Saturday, February 8, 2014

Book: However long the night


Hello to 2014!

It's been a while since I have entered a new blog.  Since last December, I took a long journey to Antarctica and came back full of experiences,  memories and remarkable images that I will share with you in the coming months.  Coming home and not being greeted by my cat Georgie who died in October last year made me miss him so much again.  But I filled this void by following through with a plan to foster cats in need:  I am currently giving a home to Cat Mama Lillian and her 7 kittens, that came to me when the kittens were 7 days old and as of today - Day 14 of the Kittens life -  the little family is thriving and bringing me lots of joy!

But I want to start my 2014 blogging with a remarkable book that I just finished:


Book:  However long the night, by Aimee Molloy


I just finished reading the most remarkable book about bringing change to cultural traditions that don’t serve the people any more.  “However long the night” is an extraordinary story of one woman’s determination to create a movement towards change and better the future for millions of girls and women in rural Africa.

I have always believed that education is the way out of poverty and that educating women helps the family tremendously.  But this book showed me that implementing basic human rights: the right to have a voice, the right to be heard, the right to participate in decision making in the family and the community, freedom from violence and discrimination, and the right over your body, present a corner stone upon which all other education can rest.

The journey of Molly Melching to Senegal in West Africa and her remarkable determination to change the tradition of female genital cutting and to bring about changes to a hundreds of years old tradition is a journey of courage, perseverance and ultimate triumph.

If issues of women's rights in the developing world interest you at all, this book will give you insights of extraordinary events and it is a must reading!!

I want to end with a quote by Eleanor Roosevelt,
written on the tenth Anniversary of the Adoption of the Universal Declaration of Human Rights (1948):

"Where, after all, do universal human rights begin?

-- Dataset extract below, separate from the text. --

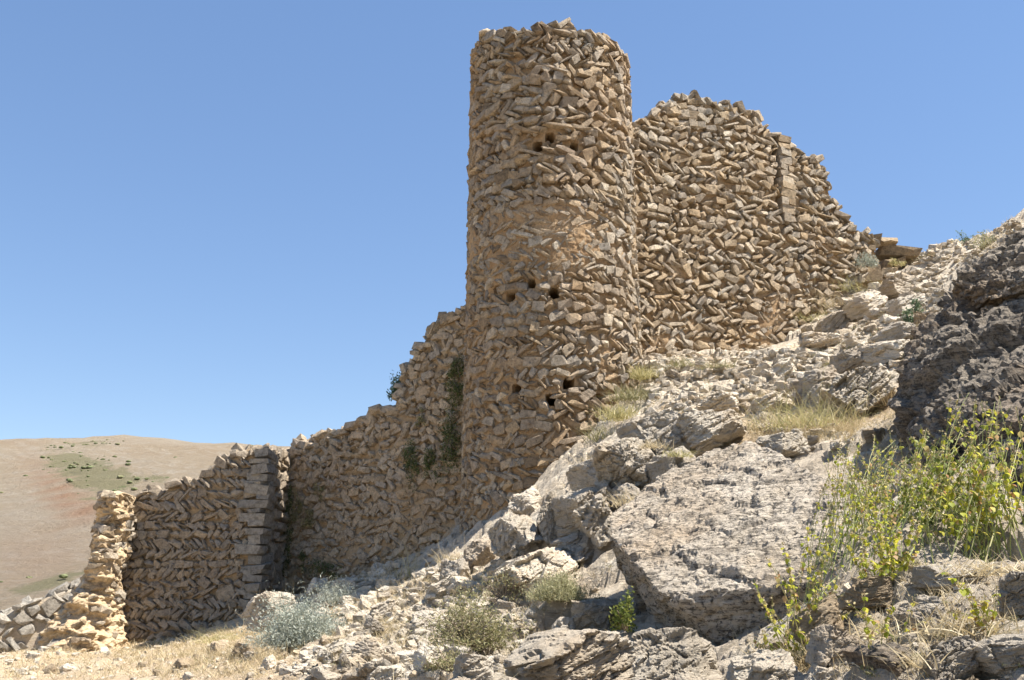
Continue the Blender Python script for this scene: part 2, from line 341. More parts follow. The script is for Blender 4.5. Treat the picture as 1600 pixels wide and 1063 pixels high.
def t_base(x, y):
    X = np.stack([np.ravel(x), np.ravel(y)], -1)/10; out = np.empty(len(X)); C = _C[:, :2]/10; n = len(_C)
    for k in range(0, len(X), 20000):
        q = X[k:k + 20000]; r2 = ((q[:, None] - C[None])**2).sum(-1)
        out[k:k + 20000] = _tps(r2) @ _W[:n] + _W[n] + q @ _W[n + 1:]
    return out
def rocky_mask(x, y):
    m = sstep(-5.0, -0.5, x + 0.12*(y - 12)) 
    m = m*(1 - 0.85*sstep(2.2, 0.6, np.hypot((x - 3.9)/1.6, (y - 15.6)/1.3)))     # grassy pocket behind the boulder
    return 0.12 + 0.78*m
def axis(lo, hi, f0, f1, fine, coarse):
    a = [lo]; x = lo
    while x < hi:
        d = max(f0 - x, x - f1, 0.0); x += min(fine*(1 + 0.0) + d*0.09, coarse); a.append(x)
    return np.array(a)
def xaxis():
    a = [-42.0]
    while a[-1] < 42:
        x = a[-1]; d = max(-4.5 - x, x - 7.0, 0.0); a.append(x + min(0.045 + 0.006*d + 0.09*max(-9.5 - x, x - 12.5, 0.0), 2.5))
    return np.array(a)
TX = xaxis()
ty = [-24.0]
while ty[-1] < 66:
    y = ty[-1]; ty.append(y + (1.2 if y < 1 else (0.035 + 0.0025*(y - 1) if y < 36 else min(0.14 + (y - 36)*0.09, 2.5))))
TY = np.array(ty)
GX, GY = np.meshgrid(TX, TY, indexing='ij')
gx, gy = GX.ravel(), GY.ravel()
tz = t_base(gx, gy); rk = rocky_mask(gx, gy)
p3 = np.stack([gx, gy, tz], -1)
rk2 = np.clip(rk + 0.5*fbm(p3*0.45, 4, 5), 0.03, 1)
nearf = sstep(1.0, 5.0, gy)
tz = tz + 0.16*fbm(p3*0.5, 5, 2) + 0.03*fbm(p3*2.5, 4, 9)*(0.5 + rk2)
for sc, amp, tilt, sd_ in ((0.8, 0.12, 0.17, 21), (1.7, 0.075, 0.11, 22), (4.2, 0.018, 0.03, 23)):
    q = np.stack([gx*0.8 + gy*0.35, gy*1.15 - gx*0.3], -1)*sc + 0.25*np.stack([gnoise(p3*sc*0.9, sd_ + 50), gnoise(p3*sc*0.9 + 9, sd_ + 51)], -1)
    (r1, r2_, r3), off, gap = worley2(q, sd_)
    blk = amp*r1 + tilt*(r2_*off[:, 0] + (r3*0.8 - 0.25)*off[:, 1]) - amp*0.9*np.exp(-(gap/0.06)**2)
    tz = tz + blk*rk2**1.5*nearf
TZ = tz.reshape(GX.shape)
def T(x, y):
    x = np.asarray(x, float); y = np.asarray(y, float)
    i = np.clip(np.searchsorted(TX, x) - 1, 0, len(TX) - 2); j = np.clip(np.searchsorted(TY, y) - 1, 0, len(TY) - 2)
    fx = (x - TX[i])/(TX[i + 1] - TX[i]); fy = (y - TY[j])/(TY[j + 1] - TY[j])
    return (TZ[i, j]*(1 - fx)*(1 - fy) + TZ[i + 1, j]*fx*(1 - fy) + TZ[i, j + 1]*(1 - fx)*fy + TZ[i + 1, j + 1]*fx*fy)
_YS = np.concatenate([np.arange(2.5, 14, 0.05), np.arange(14, 42, 0.1)])
def hit(u, v):
    """where the sight line through photo pixel (u, v) meets the slope; None if it misses"""
    d = ray(u, v); p = d[None]*(_YS/d[1])[:, None]
    m = p[:, 2] < T(p[:, 0], p[:, 1]); k = np.argmax(m)
    return p[k] if m.any() else None
me = mesh_np('slope', np.stack([gx, gy, tz], -1), grid_faces(len(TX), len(TY)), GROUND, False)
at_ = me.attributes.new('rocky', 'FLOAT', 'POINT'); at_.data.foreach_set('value', rk2.astype(np.float32))
tag(obj('slope', me), kind='structure')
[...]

In small places, close to home - so close and so small that they cannot be seen on any map of the world...  Such as the places where every man, woman, and child seeks equal justice, equal opportunity, equal dignity without discrimination.  Unless these rights have meaning there, they have little meaning anywhere.  Without concerted citizen action to uphold them close to home, we shall look in vain for progress in the larger world."

I hope your year 2014 started well and will be an exciting year!